The beginning of July saw the Canadian government implement new tariffs on U.S.-produced steel, aluminum and other U.S. products. They’re a direct response to the tariffs the U.S. imposed on Canadian imports here earlier in the year.

We saw this coming. The new tariffs were made effective as of July 1, and include “doors, windows and their frames and thresholds for doors.” And as of this writing, that’s about as clear as it gets. The Window and Door Manufacturers Association (WDMA), who have been strong advocates for us throughout the summer, noted in a recent communication to members that they’ll be working to discern clearer information, including what exactly will be affected and how the tariffs will be imposed.

This news directly affects U.S. window manufacturers selling those products into Canada. Between increasing raw material costs and increased construction costs, we already have a drag on new construction growth, and these tariffs won’t help matters. We’re certainly seeing some storm clouds on the horizon.

The View from Here is that, while we might not need to push the panic button yet, nothing good can come from these measures for U.S. manufacturers. Free trade has bolstered the world economy for a long time, and there’s some major shakeups happening under President Trump’s administration. Mounting trade barriers will only inhibit the growth of our industry domestically and internationally.

I want to reiterate a point I made last week: We must always be our own advocates, especially in times of uncertainty. Getting involved with industry advocacy can be a way to make an impact.

What’s your View? Email me directly at eric.jackson@quanex.com.

1 Comment

  1. Even without the Donald there have always been sore points in U.S. and Canadian trade relations.
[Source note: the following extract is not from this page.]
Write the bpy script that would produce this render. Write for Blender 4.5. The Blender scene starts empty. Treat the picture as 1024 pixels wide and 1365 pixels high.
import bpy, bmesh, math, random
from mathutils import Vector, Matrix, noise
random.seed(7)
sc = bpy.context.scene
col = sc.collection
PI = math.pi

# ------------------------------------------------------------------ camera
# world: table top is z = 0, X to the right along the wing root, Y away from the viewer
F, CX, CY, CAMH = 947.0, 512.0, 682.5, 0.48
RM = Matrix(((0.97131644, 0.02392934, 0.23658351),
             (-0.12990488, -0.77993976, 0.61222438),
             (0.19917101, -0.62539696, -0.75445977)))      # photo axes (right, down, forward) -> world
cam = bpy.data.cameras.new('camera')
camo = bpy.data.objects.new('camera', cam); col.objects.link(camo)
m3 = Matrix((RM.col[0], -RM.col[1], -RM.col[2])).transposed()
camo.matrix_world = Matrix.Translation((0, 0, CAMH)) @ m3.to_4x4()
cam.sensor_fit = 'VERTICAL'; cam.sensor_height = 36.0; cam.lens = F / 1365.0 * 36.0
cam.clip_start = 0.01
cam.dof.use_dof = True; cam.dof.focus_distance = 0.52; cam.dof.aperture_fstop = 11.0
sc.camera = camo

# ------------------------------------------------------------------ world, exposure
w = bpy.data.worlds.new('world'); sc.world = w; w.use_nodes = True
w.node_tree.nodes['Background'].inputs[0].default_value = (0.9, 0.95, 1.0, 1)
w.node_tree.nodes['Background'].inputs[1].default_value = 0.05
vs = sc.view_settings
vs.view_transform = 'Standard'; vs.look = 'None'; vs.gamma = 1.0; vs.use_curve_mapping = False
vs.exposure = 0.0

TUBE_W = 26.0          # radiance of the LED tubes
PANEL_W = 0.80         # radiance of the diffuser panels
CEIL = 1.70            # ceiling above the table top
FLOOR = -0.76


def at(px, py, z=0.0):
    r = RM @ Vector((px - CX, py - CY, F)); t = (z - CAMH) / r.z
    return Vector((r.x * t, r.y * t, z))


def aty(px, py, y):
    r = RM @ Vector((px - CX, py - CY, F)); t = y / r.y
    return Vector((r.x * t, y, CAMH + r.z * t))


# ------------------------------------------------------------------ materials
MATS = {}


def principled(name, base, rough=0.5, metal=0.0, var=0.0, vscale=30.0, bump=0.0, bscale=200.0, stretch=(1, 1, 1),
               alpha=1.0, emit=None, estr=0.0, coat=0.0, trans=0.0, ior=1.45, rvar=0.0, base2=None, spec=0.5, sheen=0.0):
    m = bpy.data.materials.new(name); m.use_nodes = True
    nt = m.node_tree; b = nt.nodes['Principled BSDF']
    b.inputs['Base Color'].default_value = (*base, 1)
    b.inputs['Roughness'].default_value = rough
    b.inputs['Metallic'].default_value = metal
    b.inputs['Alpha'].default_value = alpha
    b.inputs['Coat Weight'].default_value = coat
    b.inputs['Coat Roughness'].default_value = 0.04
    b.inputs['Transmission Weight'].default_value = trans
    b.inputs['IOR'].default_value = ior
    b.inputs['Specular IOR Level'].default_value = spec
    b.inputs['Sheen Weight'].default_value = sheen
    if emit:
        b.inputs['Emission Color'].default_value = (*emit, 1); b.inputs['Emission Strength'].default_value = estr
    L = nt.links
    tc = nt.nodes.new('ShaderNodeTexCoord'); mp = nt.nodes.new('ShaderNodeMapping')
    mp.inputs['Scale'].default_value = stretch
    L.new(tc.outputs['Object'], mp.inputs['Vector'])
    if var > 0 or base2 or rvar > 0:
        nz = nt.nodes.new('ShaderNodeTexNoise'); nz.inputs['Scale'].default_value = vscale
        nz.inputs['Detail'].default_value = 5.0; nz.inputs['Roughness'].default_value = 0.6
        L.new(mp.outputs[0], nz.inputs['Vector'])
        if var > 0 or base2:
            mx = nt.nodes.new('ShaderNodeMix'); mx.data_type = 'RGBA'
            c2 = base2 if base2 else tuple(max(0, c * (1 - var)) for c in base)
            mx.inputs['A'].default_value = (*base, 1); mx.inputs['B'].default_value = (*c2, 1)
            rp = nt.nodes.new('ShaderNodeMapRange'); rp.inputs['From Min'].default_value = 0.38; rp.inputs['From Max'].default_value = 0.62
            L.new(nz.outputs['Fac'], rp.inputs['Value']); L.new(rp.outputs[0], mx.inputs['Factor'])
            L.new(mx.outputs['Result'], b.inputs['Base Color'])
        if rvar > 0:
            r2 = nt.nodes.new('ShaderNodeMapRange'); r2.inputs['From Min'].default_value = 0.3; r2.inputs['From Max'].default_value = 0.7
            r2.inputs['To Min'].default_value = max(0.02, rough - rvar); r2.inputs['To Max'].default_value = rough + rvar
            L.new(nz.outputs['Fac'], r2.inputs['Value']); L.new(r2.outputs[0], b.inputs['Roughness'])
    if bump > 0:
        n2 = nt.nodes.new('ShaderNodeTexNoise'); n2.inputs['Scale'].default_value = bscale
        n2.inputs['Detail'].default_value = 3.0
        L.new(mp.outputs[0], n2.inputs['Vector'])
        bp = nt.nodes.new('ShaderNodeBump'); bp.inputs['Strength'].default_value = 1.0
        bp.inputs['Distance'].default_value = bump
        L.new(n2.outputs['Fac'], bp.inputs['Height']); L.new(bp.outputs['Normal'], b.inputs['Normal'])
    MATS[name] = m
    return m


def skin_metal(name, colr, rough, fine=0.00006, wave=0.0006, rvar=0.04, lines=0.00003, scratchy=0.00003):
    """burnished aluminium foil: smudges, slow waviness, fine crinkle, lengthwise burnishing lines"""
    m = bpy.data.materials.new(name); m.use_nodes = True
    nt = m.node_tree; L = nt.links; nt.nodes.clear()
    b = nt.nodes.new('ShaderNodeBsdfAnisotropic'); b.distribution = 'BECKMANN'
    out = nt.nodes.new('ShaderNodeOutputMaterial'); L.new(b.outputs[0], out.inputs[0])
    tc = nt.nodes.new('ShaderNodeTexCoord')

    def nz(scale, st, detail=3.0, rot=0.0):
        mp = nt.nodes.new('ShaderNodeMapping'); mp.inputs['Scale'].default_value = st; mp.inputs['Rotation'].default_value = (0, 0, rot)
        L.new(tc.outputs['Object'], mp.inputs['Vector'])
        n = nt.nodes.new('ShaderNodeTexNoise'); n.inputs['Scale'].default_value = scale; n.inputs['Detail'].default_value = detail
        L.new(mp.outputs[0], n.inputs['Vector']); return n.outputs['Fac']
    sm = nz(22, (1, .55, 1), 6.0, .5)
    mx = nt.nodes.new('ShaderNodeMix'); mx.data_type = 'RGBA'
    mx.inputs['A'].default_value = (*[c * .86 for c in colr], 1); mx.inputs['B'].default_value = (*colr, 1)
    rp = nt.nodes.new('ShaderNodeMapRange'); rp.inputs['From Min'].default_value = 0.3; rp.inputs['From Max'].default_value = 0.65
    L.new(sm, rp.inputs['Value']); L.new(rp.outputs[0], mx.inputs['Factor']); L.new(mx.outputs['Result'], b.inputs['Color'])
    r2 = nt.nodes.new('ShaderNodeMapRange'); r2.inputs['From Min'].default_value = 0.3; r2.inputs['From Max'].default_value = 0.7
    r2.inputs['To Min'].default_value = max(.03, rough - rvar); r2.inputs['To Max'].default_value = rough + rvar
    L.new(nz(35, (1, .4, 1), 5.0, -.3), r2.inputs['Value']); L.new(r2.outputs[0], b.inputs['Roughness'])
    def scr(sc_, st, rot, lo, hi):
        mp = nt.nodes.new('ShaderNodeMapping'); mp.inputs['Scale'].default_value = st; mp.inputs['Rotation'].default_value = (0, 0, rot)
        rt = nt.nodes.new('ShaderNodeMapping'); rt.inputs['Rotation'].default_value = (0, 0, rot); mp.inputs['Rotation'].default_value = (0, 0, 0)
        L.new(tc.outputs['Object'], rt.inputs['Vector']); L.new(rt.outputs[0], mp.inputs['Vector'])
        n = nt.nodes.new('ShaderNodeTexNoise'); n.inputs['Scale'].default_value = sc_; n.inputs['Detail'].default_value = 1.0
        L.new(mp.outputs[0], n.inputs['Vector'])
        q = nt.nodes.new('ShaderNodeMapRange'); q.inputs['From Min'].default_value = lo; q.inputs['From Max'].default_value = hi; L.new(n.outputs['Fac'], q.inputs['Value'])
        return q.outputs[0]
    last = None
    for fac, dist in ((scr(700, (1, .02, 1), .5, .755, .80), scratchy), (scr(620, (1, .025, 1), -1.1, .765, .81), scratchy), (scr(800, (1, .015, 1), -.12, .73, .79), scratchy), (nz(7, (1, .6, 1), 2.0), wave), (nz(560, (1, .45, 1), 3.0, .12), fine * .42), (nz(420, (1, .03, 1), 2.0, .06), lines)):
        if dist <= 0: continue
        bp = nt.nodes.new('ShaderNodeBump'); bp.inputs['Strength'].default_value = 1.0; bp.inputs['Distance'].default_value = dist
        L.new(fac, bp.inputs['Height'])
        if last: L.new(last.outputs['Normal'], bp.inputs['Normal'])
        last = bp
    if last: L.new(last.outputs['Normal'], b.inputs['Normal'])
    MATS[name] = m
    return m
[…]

Canada has a policy that protects Canadian farmers who produce dairy products, making sure they can make a decent living from a good price in Canada. The U.S. has uncontrolled production and desperately wants to get into the Canadian market. No benefit for Canada, so it is not going to happen.

    Every few years the U.S. government has put tariffs on Canadian softwood lumber and then loses in the international arbitration process. After a while, they do it again. The issue is the different approach to stumpage fees between the two countries. The U.S. tends to forget that Canada is an independent country at times.

    Beyond the effect of tariffs on specific products, there is a movement in Canada to simply try to boycott U.S. products which may or may not amount to something significant, but the fact the it is a bit of anti-Americanism from the U.S.’s staunchest ally should be disturbing.

    I do not believe in totally free trade because there are social differences and approaches that are fair for a country to maintain. On the other hand, there are products where free or managed trade works. Even before NAFTA, the Auto Pact between Canada and the U.S. worked well. LOL – If you look at some of the products where Canada has placed stiff tariffs on U.S. goods, it may not be an accident that many will impact geographic areas of the states with a high number of Trump voters.